* Problem details
Reproduce nothing but the lines from the start of the material through the line that includes "if kk == k: put('name_label', label_mesh(lw, lh, st), dd, (lx", both ends included, and omit every picture.

* Stored data
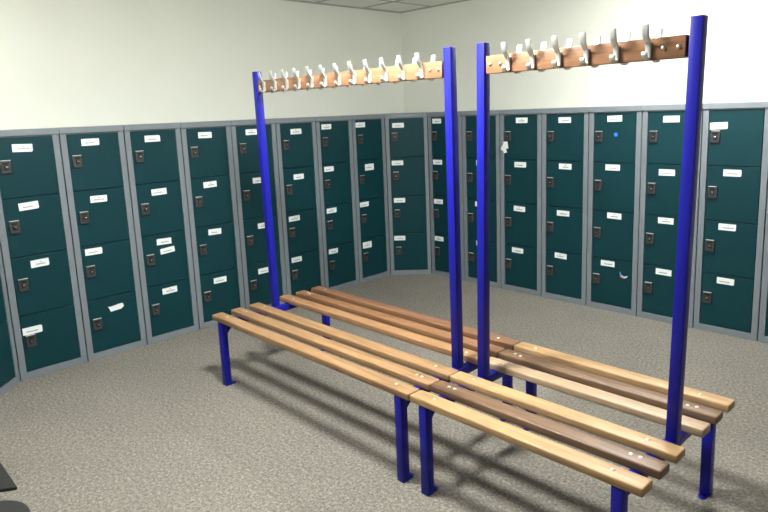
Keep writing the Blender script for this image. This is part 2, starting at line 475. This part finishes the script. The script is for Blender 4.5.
# corner lockers: a 45-degree front with a solid carcass filling the corner behind it
def corner_locker(label, a, bb, poly, ls):
    a = Vector((a[0], a[1], 0)); bb = Vector((bb[0], bb[1], 0)); d = bb - a
    w = d.length; rz = math.atan2(d.y, d.x)
    t = thing('locker', label, 'locker', a, 0.0, 'lockers along the walls')
    RZ = Matrix.Rotation(rz, 4, 'Z')
    inv = Matrix.Rotation(-rz, 4, 'Z')
    loc = [(inv @ (Vector((x, y, 0)) - a)) for x, y in poly]
    m = bmesh.new(); g = 0.0025; s = (w - DOOR_W) / 2 - 0.003
    box(m, g, s, 0, 0.03, 0, H, 0.002); box(m, w - s, w - g, 0, 0.03, 0, H, 0.002)
    box(m, s - 0.001, w - s + 0.001, 0.0005, 0.03, 0, DOOR_Z0 - 0.002, 0.002)
    box(m, s - 0.001, w - s + 0.001, 0.006, 0.03, H - 0.006, H)
    body = [(0.012, 0.030), (w - 0.012, 0.030)] + [(p.x, p.y) for p in loc]
    prism(m, body, 0, H, 1)
    bmesh.ops.transform(m, matrix=RZ, verts=m.verts)
    put('frame', mesh('corner_locker_frame', m, [M['frame'], M['dark']]), t)
    m = bmesh.new()
    prism(m, [(0.0065, -0.003), (w - 0.0065, -0.003)] + [(p.x, p.y) for p in loc], H + 0.001, H + CAP)
    bmesh.ops.transform(m, matrix=RZ, verts=m.verts)
    put('top_cap', mesh('corner_locker_cap', m, [M['frame']]), t)
    x1 = (w + DOOR_W) / 2
    for k in range(4):
        z0 = DOOR_Z0 + (3 - k) * DOOR_P + 0.002
        dd = put('door', DM, t, RZ @ Vector((x1, 0.0035, z0)), (0, 0, rz))
        put('lock', LM, dd, (0.0915 - x1, 0, LOCKZ[k] - z0))
        for (kk, lx, lz, lw, tl, st, lh) in ls:
            if kk == k: put('name_label', label_mesh(lw, lh, st), dd, (lx - x1, -0.0002, lz - z0), (0, math.radians(tl), 0))

corner_locker('angled dark teal four-door locker set across the far corner of the room', (0.0, YA), (0.3086, 0.0),
              [(0.303, 0.40), (-0.405, 0.40), (-0.405, YA + 0.004)],
              labs([(0.128,1.506,0.115),(0.109,1.139,0.114),(0.116,0.766,0.112),(0.104,0.381,0.113)], 2))
yE = YA - 8 * WA
corner_locker('angled dark teal locker cut off by the left edge of the photo', (0.300, yE - 0.290), (0.0, yE),
              [(-0.405, yE - 0.005), (-0.405, yE - 0.72), (0.300, yE - 0.72)],
              labs([(0.200,1.515,0.115),(0.200,1.135,0.115),(0.200,0.765,0.115),(0.200,0.386,0.115)], 3))

# white tags hanging from the lock of the third right-hand locker
tx, tz = 0.3086 + 2 * WR + 0.0915, 1.391
g = thing('lock_tag', 'bundle of white tags hanging from a top lock right of the middle blue posts', 'tag', (tx - 0.010, -0.016, tz - 0.045))
m = bmesh.new()
t = bmesh.new()
N, K = 20, 8
rr = []
for i in range(N):
    a = 2 * math.pi * i / N
    c = Vector((0.016 * math.cos(a), 0, 0.024 * math.sin(a) + 0.018)); dr = Vector((math.cos(a), 0, math.sin(a)))
    rr.append([t.verts.new(c + (dr * math.cos(2 * math.pi * k / K) + Vector((0, 1, 0)) * math.sin(2 * math.pi * k / K)) * 0.0035) for k in range(K)])
for i in range(N):
    for k in range(K): t.faces.new((rr[i][k], rr[(i + 1) % N][k], rr[(i + 1) % N][(k + 1) % K], rr[i][(k + 1) % K]))
_append(m, t, 0)
put('ring', mesh('tag_ring', m, [M['black']], True), g)
for dx, dy, dz, w, h, ry in ((0.0, -0.006, -0.030, 0.042, 0.062, -4), (-0.022, -0.010, -0.050, 0.036, 0.060, 34), (-0.006, -0.014, -0.074, 0.032, 0.048, -14)):
    m = bmesh.new(); box(m, -w / 2, w / 2, -0.002, 0.002, -h / 2, h / 2, 0.0018)
    put('tag', mesh('white_tag', m, [M['tagwhite']]), g, (dx, dy, dz), (math.radians(6), math.radians(ry), math.radians(5)))

# ------------------------------------------------------------------ benches
SH, SW, SP, OFF, ST = 0.4448, 0.0760, 0.1323, 0.0800, 0.033
PW, PH = 0.0415, 1.9185
RZ0, RZ1 = 1.789, 1.862

def slat_mesh(x0, x1, m_):
    m = bmesh.new(); box(m, x0, x1, -SW / 2, SW / 2, -ST, 0, 0.0065, 0, 3)
    return mesh('bench_slat', m, [m_], True)

def bolt_mesh(axis, r=0.0085, h=0.004):
    m = bmesh.new(); dome(m, Vector((0, 0, 0)), axis, r, h); 
    return mesh('domed_bolt', m, [M['bolt']], True)

def hook_mesh():
    m = bmesh.new()
    path = [(0.034, 0.027, 0.020, 0.007), (0.0345, 0.016, 0.021, 0.0085), (0.027, 0.006, 0.021, 0.009), (0.016, 0.0035, 0.021, 0.009), (0.008, 0.008, 0.021, 0.010),
            (0.0055, 0.022, 0.021, 0.011), (0.006, 0.040, 0.021, 0.011), (0.010, 0.054, 0.021, 0.010), (0.020, 0.067, 0.023, 0.009), (0.029, 0.080, 0.025, 0.0075),
            (0.0335, 0.095, 0.026, 0.007), (0.0355, 0.108, 0.027, 0.0065), (0.0362, 0.117, 0.026, 0.006)]
    strip_sweep(m, path)
    box(m, -0.0095, 0.0095, -0.004, 0.0, 0.006, 0.062, 0.0018)
    cyl(m, Vector((0, -0.0165, 0.060)), (0, -0.83, 0.55), 0.0038, 0.004, 1, 10)
    return mesh('double_coat_hook', m, [M['alu'], M['lockblack']], True)

BT, BF, BR = bolt_mesh((0, 0, 1)), bolt_mesh((0, -1, 0), 0.0085, 0.006), bolt_mesh((0, 1, 0), 0.0085, 0.006)
HM = hook_mesh()

def post_mesh(lean):
    m = bmesh.new()
    h = PW / 2
    t = bmesh.new()
    bmesh.ops.create_cube(t, size=1.0)
    z0, z1 = SH - ST, PH
    for v in t.verts:
        top = v.co.z > 0
        v.co = Vector((v.co.x * PW + (lean if top else 0), v.co.y * PW, z1 if top else z0))
    bmesh.ops.bevel(t, geom=list(t.edges), offset=0.0025, segments=2, profile=0.5, affect='EDGES')
    _append(m, t, 0)
    return mesh('bench_post', m, [M['blue']], True)

def leg_mesh():
    m = bmesh.new()
    box(m, -PW / 2, PW / 2, -PW / 2, PW / 2, 0.0, SH - ST, 0.0025)
    return mesh('bench_leg', m, [M['blue']], True)

def foot_mesh(s):
    # fixing tab on the inner side of the leg
    m = bmesh.new()
    y0, y1 = sorted((s * PW / 2, s * (PW / 2 + 0.022)))
    box(m, -PW / 2 + 0.003, PW / 2 - 0.003, y0, y1, 0.0, 0.005, 0.001)
    cyl(m, Vector((0, s * (PW / 2 + 0.022), 0.0025)), (0, 0, 1), 0.0165, 0.005, 0, 20)
    dome(m, Vector((0, s * (PW / 2 + 0.022), 0.005)), (0, 0, 1), 0.007, 0.003, 0)
    return mesh('foot_tab', m, [M['blue']], True)

def crossbar_mesh():
    m = bmesh.new()
    L_ = 0.398 - PW / 2
    box(m, -PW / 2, PW / 2, -L_, L_, SH - ST - 0.040, SH - ST - 0.0005, 0.0025)
    for s in (-1, 1):
        dome(m, Vector((0, s * 0.052, SH - ST - 0.001)), (0, 0, 1), 0.011, 0.006)
        # gusset in the corner between leg and bar
        t = bmesh.new()
        q = [(s * L_, SH - ST - 0.039), (s * (L_ - 0.05), SH - ST - 0.039), (s * L_, SH - ST - 0.09)]
        a = [t.verts.new((-0.003, yy, zz)) for yy, zz in q]; c = [t.verts.new((0.003, yy, zz)) for yy, zz in q]
        t.faces.new(a); t.faces.new(c[::-1])
        for i in range(3): t.faces.new((a[i], c[i], c[(i + 1) % 3], a[(i + 1) % 3]))
        bmesh.ops.recalc_face_normals(t, faces=t.faces); _append(m, t, 0)
    return mesh('bench_crossbar', m, [M['blue']], True)

LEG, FA, FB, XB = leg_mesh(), foot_mesh(1), foot_mesh(-1), crossbar_mesh()

def bench(label, x0, x1, frames, cols, hooks, bolts):
    """x0..x1 slat ends; frames: (leg x, post x, lean); local x along the bench"""
    t = thing('cloakroom_bench', label, 'bench', (2.7383, -2.4026, 0.0), math.radians(-0.386), 'double sided cloakroom benches')
    xm = (x0 + x1) / 2
    for i in range(6):
        yc = -(OFF + (2 - i) * SP + SW / 2) if i < 3 else OFF + (i - 3) * SP + SW / 2
        s = put('slat', slat_mesh(x0 - xm, x1 - xm, M[cols[i]]), t, (xm, yc, SH))
        if cols[i] == 'walnut': s['label'] = 'darker walnut brown seat slat'
        if cols[i] == 'pale': s['label'] = 'pale greyish seat slat'
        for (b1, b2) in bolts:
            put('bolt', BT, s, (b1 - xm, 0.004 if i < 3 else -0.004, -0.0003))
            if i in (1, 4): put('bolt', BT, s, (b2 - xm, 0.004, -0.0003))
    for (lx, px, ln) in frames:
        for sgn in (-1, 1):
            l = put('leg', LEG, t, (lx, sgn * 0.398, 0))
            put('foot_plate', FA if sgn < 0 else FB, l)
        put('crossbar', XB, t, (lx, 0, 0))
        put('post', post_mesh(ln), t, (px, 0, 0))
    # hook rails, one per side
    zf = (RZ0 - (SH - ST)) / (PH - (SH - ST))
    r0 = frames[0][1] + frames[0][2] * zf + PW / 2; r1 = frames[1][1] + frames[1][2] * zf - PW / 2
    g = 0.010
    rm = (r0 + r1) / 2; hl = (r1 - r0) / 2 - g
    m = bmesh.new(); box(m, -hl, hl, -0.0085, 0.0085, 0, RZ1 - RZ0, 0.002)
    RM = mesh('hook_rail', m, [M['rail']], True)
    for sgn in (-1, 1):
        r = put('hook_rail', RM, t, (rm, sgn * 0.0115, RZ0))
        for x in hooks:
            put('coat_hook', HM, r, (x - rm, sgn * 0.0085, 0 if sgn < 0 else -0.006), (0, 0, 0 if sgn < 0 else math.pi))
        for bx in (-hl + 0.022, -hl + 0.073, hl - 0.073, hl - 0.022):
            put('bolt', BF if sgn < 0 else BR, r, (bx, sgn * 0.0085, (RZ1 - RZ0) / 2))
    m = bmesh.new(); box(m, -0.055, 0.055, -0.0028, 0.0028, 0.004, RZ1 - RZ0 - 0.002, 0.0005)
    BK = mesh('rail_bracket', m, [M['black']])
    put('rail_bracket', BK, t, (r0 + 0.0535, 0, RZ0)); put('rail_bracket', BK, t, (r1 - 0.0535, 0, RZ0))
    return t

bench('long wooden slatted bench on the left with twelve front hooks on blue posts', -1.716, -0.003,
      [(-1.6326, -1.6426, -0.0212), (-0.0749, -0.0792, -0.0088)],
      ['honey', 'honey', 'honey', 'orange', 'brown', 'red'],
      [-1.552 + 0.1196 * i for i in range(12)], [(-1.597, -1.630), (-0.118, -0.085)])
bench('short wooden slatted bench on the right with six front hooks and dark middle slats', 0.003, 1.037,
      [(0.0749, 0.0779, 0.0227), (0.9493, 0.9584, 0.0281)],
      ['gold', 'walnut', 'gold', 'pale', 'walnut', 'gold'],
      [0.247 + 0.1168 * i for i in range(6)], [(0.112, 0.079), (0.914, 0.948)])

# ------------------------------------------------------------------ charcoal pads at lower left
p = thing('seat_pad', 'dark charcoal flat pad with a pointed corner on carpet at left edge', 'pad', (1.25, -4.07, 0.0))
m = bmesh.new()
prism(m, [(-0.5, -0.22), (-0.02, -0.20), (0.060, -0.10), (0.100, -0.035), (0.141, 0.031), (-0.161, 0.036), (-0.5, 0.036)], 0.001, 0.018, 0, 0.004)
put('cover', mesh('pad_cover', m, [M['rubber']], True), p)
p = thing('floor_cushion', 'dark charcoal rounded cushion at the bottom left corner of the photo', 'cushion', (1.65, -4.218, 0.0))
m = bmesh.new()
t = bmesh.new(); bmesh.ops.create_uvsphere(t, u_segments=36, v_segments=18, radius=1.0)
for v in t.verts:
    z = v.co.z
    v.co = Vector((v.co.x * 0.17, v.co.y * 0.16, 0.035 + math.copysign(abs(z) ** 0.8, z) * 0.034))
_append(m, t, 0)
put('cover', mesh('cushion_cover', m, [M['rubber']], True), p)

# ------------------------------------------------------------------ world, camera, view
w = bpy.data.worlds.new('room_world'); sc.world = w; w.use_nodes = True
w.node_tree.nodes['Background'].inputs[0].default_value = (0.5, 0.52, 0.5, 1)
w.node_tree.nodes['Background'].inputs[1].default_value = 0.05

cam = bpy.data.cameras.new('camera'); co = bpy.data.objects.new('camera', cam); COL.objects.link(co)
R = Vector((0.70542083, 0.70782408, -0.03696649)); U = Vector((-0.09864316, 0.14968774, 0.98380034)); F = Vector((-0.701891, 0.69034676, -0.17541486))
mw = Matrix((( R.x, U.x, -F.x, 4.55416), (R.y, U.y, -F.y, -4.64300), (R.z, U.z, -F.z, 1.65202), (0, 0, 0, 1)))
co.matrix_world = mw
cam.sensor_fit = 'HORIZONTAL'; cam.sensor_width = 36.0
cam.lens = 637.1511 / 768 * 36.0
cam.shift_x = -(397.0344 - 384) / 768
cam.shift_y = (223.758 - 256) / 768
cam.clip_start = 0.02
sc.camera = co

sc.view_settings.view_transform = 'Standard'
sc.view_settings.look = 'None'
sc.view_settings.gamma = 1.0
sc.view_settings.use_curve_mapping = False
sc.view_settings.exposure = 0.55
sc.cycles.use_denoising = True
sc.cycles.max_bounces = 8
sc.cycles.diffuse_bounces = 5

* Complete answer
Keep writing the Blender script for this image. This is part 2, starting at line 475. This part finishes the script. The script is for Blender 4.5.
# corner lockers: a 45-degree front with a solid carcass filling the corner behind it
def corner_locker(label, a, bb, poly, ls):
    a = Vector((a[0], a[1], 0)); bb = Vector((bb[0], bb[1], 0)); d = bb - a
    w = d.length; rz = math.atan2(d.y, d.x)
    t = thing('locker', label, 'locker', a, 0.0, 'lockers along the walls')
    RZ = Matrix.Rotation(rz, 4, 'Z')
    inv = Matrix.Rotation(-rz, 4, 'Z')
    loc = [(inv @ (Vector((x, y, 0)) - a)) for x, y in poly]
    m = bmesh.new(); g = 0.0025; s = (w - DOOR_W) / 2 - 0.003
    box(m, g, s, 0, 0.03, 0, H, 0.002); box(m, w - s, w - g, 0, 0.03, 0, H, 0.002)
    box(m, s - 0.001, w - s + 0.001, 0.0005, 0.03, 0, DOOR_Z0 - 0.002, 0.002)
    box(m, s - 0.001, w - s + 0.001, 0.006, 0.03, H - 0.006, H)
    body = [(0.012, 0.030), (w - 0.012, 0.030)] + [(p.x, p.y) for p in loc]
    prism(m, body, 0, H, 1)
    bmesh.ops.transform(m, matrix=RZ, verts=m.verts)
    put('frame', mesh('corner_locker_frame', m, [M['frame'], M['dark']]), t)
    m = bmesh.new()
    prism(m, [(0.0065, -0.003), (w - 0.0065, -0.003)] + [(p.x, p.y) for p in loc], H + 0.001, H + CAP)
    bmesh.ops.transform(m, matrix=RZ, verts=m.verts)
    put('top_cap', mesh('corner_locker_cap', m, [M['frame']]), t)
    x1 = (w + DOOR_W) / 2
    for k in range(4):
        z0 = DOOR_Z0 + (3 - k) * DOOR_P + 0.002
        dd = put('door', DM, t, RZ @ Vector((x1, 0.0035, z0)), (0, 0, rz))
        put('lock', LM, dd, (0.0915 - x1, 0, LOCKZ[k] - z0))
        for (kk, lx, lz, lw, tl, st, lh) in ls:
            if kk == k: put('name_label', label_mesh(lw, lh, st), dd, (lx - x1, -0.0002, lz - z0), (0, math.radians(tl), 0))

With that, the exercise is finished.